The Beastie Boys started an arena tour in 1998. Through Ian C. Rogers, the band made live downloads of their performances available for their fans but were temporarily thwarted when Capitol Records removed them from its website. The Beastie Boys was one of the first bands who made mp3 downloads available on their website; they got a high level of response and public awareness as a result including a published article in The Wall Street Journal on the band’s efforts.

The Beastie Boys released The Sounds of Science, a two-CD anthology of their works in 1999. This album reached Number 19 on the Billboard 200, Number 18 in Canada, Number Six on the Internet sales charts, and Number Fourteen on the R&B/Hip Hop charts. The one new song, the single “Alive”, reached Number Eleven on the Billboard’s Modern Rock chart.

In the years following the release of Hello Nasty the group launched their official website, which underwent several transformations eventually culminating in one of the most popular recording artist related websites on the Internet.

In 2002, the Beastie Boys started building a new studio facility, Oscilloscope, in downtown Manhattan, New York, and started work on a new album. The band released a protest song, “In a World Gone Mad”, against the 2003 Iraq war as a free download on several websites, including the Milarepa website, the MTV website,, and Win Without War. It became the most downloaded track during April 2003. The 19th and 20th Tibetan Freedom Concerts were held in Tokyo and Taipei, the Beastie Boys’ first Taiwan appearance. Beastie Boys also headlined the Coachella Valley Music and Arts Festival.

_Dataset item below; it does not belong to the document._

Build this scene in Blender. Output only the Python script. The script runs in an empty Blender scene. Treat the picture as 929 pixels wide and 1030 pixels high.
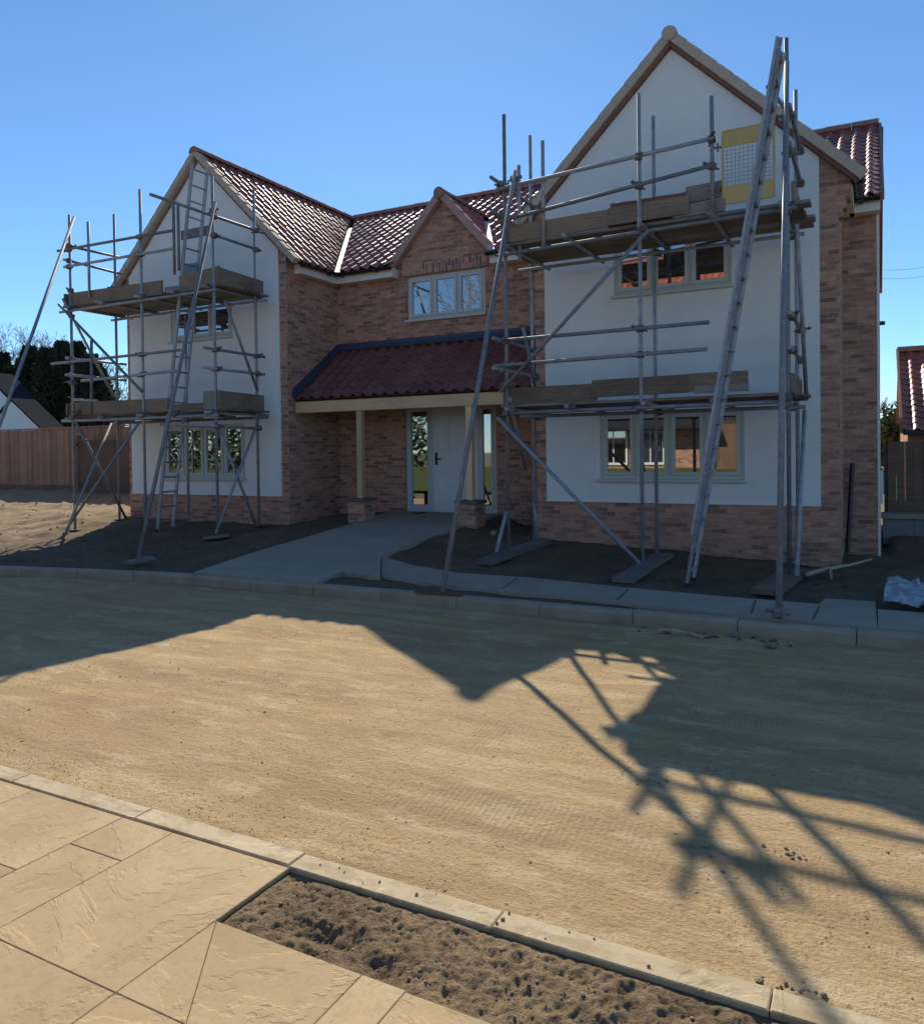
import bpy, bmesh, math, random
from mathutils import Vector, Matrix, noise
random.seed(7)
PI = math.pi
scene = bpy.context.scene
COL = scene.collection

# ------------------------------------------------------------------ camera model (photo 929x1030)
FPX, CX, CY, H = 787.2, 464.5, 465.84, 1.6
PITCH, ROLL, YAW = -0.014178, -0.012362, -0.485631
def cam_axes():
    cy, sy = math.cos(YAW), math.sin(YAW)
    f = Vector((sy*math.cos(PITCH), cy*math.cos(PITCH), math.sin(PITCH)))
    r0 = Vector((cy, -sy, 0)); u0 = r0.cross(f)
    r = r0*math.cos(ROLL) + u0*math.sin(ROLL)
    u = -r0*math.sin(ROLL) + u0*math.cos(ROLL)
    return r, u, f
CR, CU, CF = cam_axes()
def ray(x, y): return CR*((x-CX)/FPX) - CU*((y-CY)/FPX) + CF
def at_y(x, y, Y):
    d = ray(x, y); return d*(Y/d.y) + Vector((0, 0, H))
def at_x(x, y, X):
    d = ray(x, y); return d*(X/d.x) + Vector((0, 0, H))
def at_z(x, y, Z):
    d = ray(x, y); return d*((Z-H)/d.z) + Vector((0, 0, H))
def at_s(x, y, zf):
    z = .1
    for _ in range(25):
        p = at_z(x, y, z); z = .5*z + .5*zf(p.x, p.y)
    return at_z(x, y, z)

cam_d = bpy.data.cameras.new("camera"); cam = bpy.data.objects.new("camera", cam_d); COL.objects.link(cam)
m = Matrix((CR, CU, -CF)).transposed().to_4x4(); m.translation = (0, 0, H)
cam.matrix_world = m
cam_d.sensor_fit = 'HORIZONTAL'; cam_d.sensor_width = 36.0; cam_d.lens = 36.0*FPX/929
cam_d.shift_y = -(515-CY)/929; cam_d.shift_x = 0
cam_d.clip_start = .05; cam_d.clip_end = 3000
scene.camera = cam

# ------------------------------------------------------------------ light
EL, AZ = math.radians(34.4), math.radians(30.3)
sdir = Vector((-math.sin(AZ)*math.cos(EL), math.cos(AZ)*math.cos(EL), math.sin(EL)))
w = bpy.data.worlds.new("World"); scene.world = w; w.use_nodes = True
nt = w.node_tree; bg = nt.nodes["Background"]
sky = nt.nodes.new("ShaderNodeTexSky"); sky.sky_type = 'NISHITA'; sky.sun_disc = False
sky.sun_elevation = EL; sky.sun_rotation = -AZ
sky.air_density = 1.2; sky.dust_density = 0.35; sky.ozone_density = 6.5; sky.altitude = 3000
tint = nt.nodes.new('ShaderNodeMix'); tint.data_type = 'RGBA'; tint.blend_type = 'MULTIPLY'; tint.inputs[0].default_value = 1; tint.inputs[7].default_value = (.94, 1.035, 1.0, 1)
nt.links.new(sky.outputs[0], tint.inputs[6]); nt.links.new(tint.outputs[2], bg.inputs[0]); bg.inputs[1].default_value = 0.073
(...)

To The 5 Boroughs was released worldwide on June 15, 2004. It was the first album the Beastie Boys produced themselves and reached Number One on the Billboard album charts, Number Two in the UK and Australia, and Number Three in Germany. The first single from the album, “Ch-Check It Out”, reached Number One in Canada and the US Modern Rock Tracks, Number Two on the world Internet download charts, and Number Three on a composite world modern rock chart.

The Beastie Boys’ The Mix-Up (2007) is their first-ever full album of all-new instrumental material. The Mix-Up features Diamond, Adrock and MCA back on drums, guitar and bass, with able assistance from Keyboard Money Mark and percussionist Alfredo Ortiz, on twelve brand-new wordless, sample-less, scratchless originals. The Mix-Up finds NYC’s favorite sons drawing on one of their arsenal’s primary strengths and pushing it into bold new directions.

The 2011 release and long-awaited eighth album from the Hip Hop/Rock trio, Hot Sauce Committee Part Two, was produced by Beastie Boys and mixed by Philippe Zdar. This album marks Mike “Mike D” Diamond, Adam “Ad Rock” Horovitz and Adam “MCA” Yauch’s first full length effort since 2007’s Grammy-winning all-instrumental The Mix-Up.

Make no mistake, The Hot Sauce Committee, Pt. 2 does find the Beastie Boys at their best. Perhaps they’re no longer setting the style, but it takes master musicians to continually find new wrinkles within a signature sound, which is precisely what the Beasties do here.